Only the Young, a funny yet wryly poignant look a handful of preternaturally smart Evangelical skatepunks in an economically depressed California town also messed around with the true and false. Elizabeth Mims and Jason Tippet’s debut feature, which easily marries frank youthful candor with sequences either staged or constructed in post (like a beautifully shot slo-mo sequence of skateboards passing each other in mid-air set to 70s soul) has been garnering comparisons to both Dragonslayer and Bombay Beach, but carves out a unique space for itself. It was one of those films that simultaneously inspired thoughtfulness and a kind of warm exhilaration that leaves you in exactly the right headspace to attend one of the festival’s nightly parties. Apparently the nouveau-rave thing is still going strong in Columbia, and if the scene at one particularly labyrinthine venue decked out in neon lighting and B&W video installations is any indication, it was not ‘only the young’ that took part in the non-screening festivities.
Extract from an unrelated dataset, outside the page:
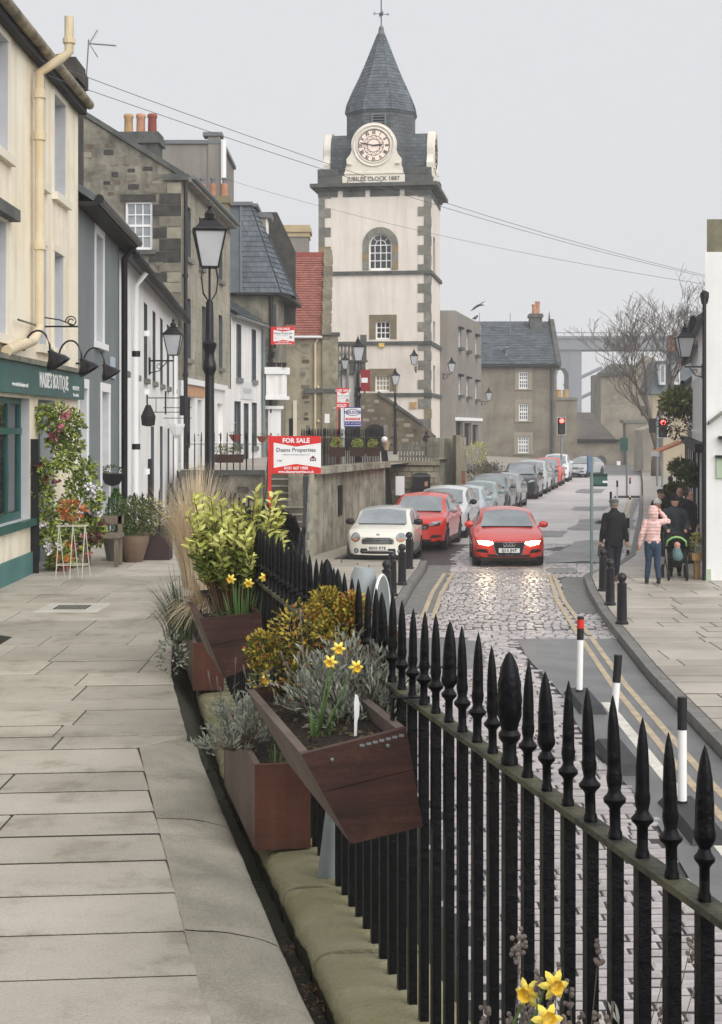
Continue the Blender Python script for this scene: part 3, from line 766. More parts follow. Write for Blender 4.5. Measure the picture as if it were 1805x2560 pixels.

EH: At Campfire Stories, hosted by the local Odd Fellows Lodge, visiting filmmakers stood next to an artificial, makeshift fire pit and told stories that, for whatever reason, didn’t make it into their films. Besides exposing why the participants are better suited to filmmaking than public speaking—staged storytelling is truly an art unto itself—Campfire Stories appealed to festivalgoers’ seemingly inexhaustible curiosity about the documentary filmmaking process, and their refreshing acceptance of the ways that reality is shaped and manipulated into film. Back at the Blue Note, tongue-and-cheek quiz show Gimme Truth! challenged three game (and increasingly intoxicated) filmmakers to judge whether submitted (seemingly student) shorts were based in truth or fiction. All ten micro-budgeted and micro-length films played it for laughs, “documenting” everything from cross-dressing hunters to dog testicle replacement devices, which confounded everyone but Detropia co-director Heidi Ewing, who managed to guess 8 out of 10 correctly. That the festival can poke fun at the often anxious line between fact and fiction while also showcasing some of the best, most committed and aesthetically accomplished documentary films, and make it all seem like a communal act rather than a furtive, underground movement, shows why those four days can be hard to shake, and how, even from my privileged perch in Brooklyn, New York, Columbia is worth pining after.

FZ: I’ve gone from pining to withdrawal to actual nostalgia. I plan to make up for it (or indulge it?) by tracking down everything ever made by Victor Kossakovsky, a Russian filmmaker who is hugely famous and popular in his home country but relatively unknown on American shores and certainly unknown to me before True/False honored him with their centerpiece award. The festival screened his first film, The Belovs, a perfect portrait of a brother and sister living together in rural Russia that feels like a darker, post-Soviet Grey Gardens. They also programmed his latest film, the far slicker but equally soulful ¡Vivan las Antipodas!, a concept film exploring communities directly opposite one another on the globe, that combined smart, quirky touches like laying music from the Chilean countryside over the footage of its antipode, Shanghai, China, with enough jaw-dropping cinematography to make an IMAX film jealous. After wrapping up a video interview for SundanceNOW, Kossakovsky mentioned that was going to go see Detropia as inspiration for his new film, a 3D love letter to the city of St. Petersburg. One can only hope it’ll premiere at at True/False 2013.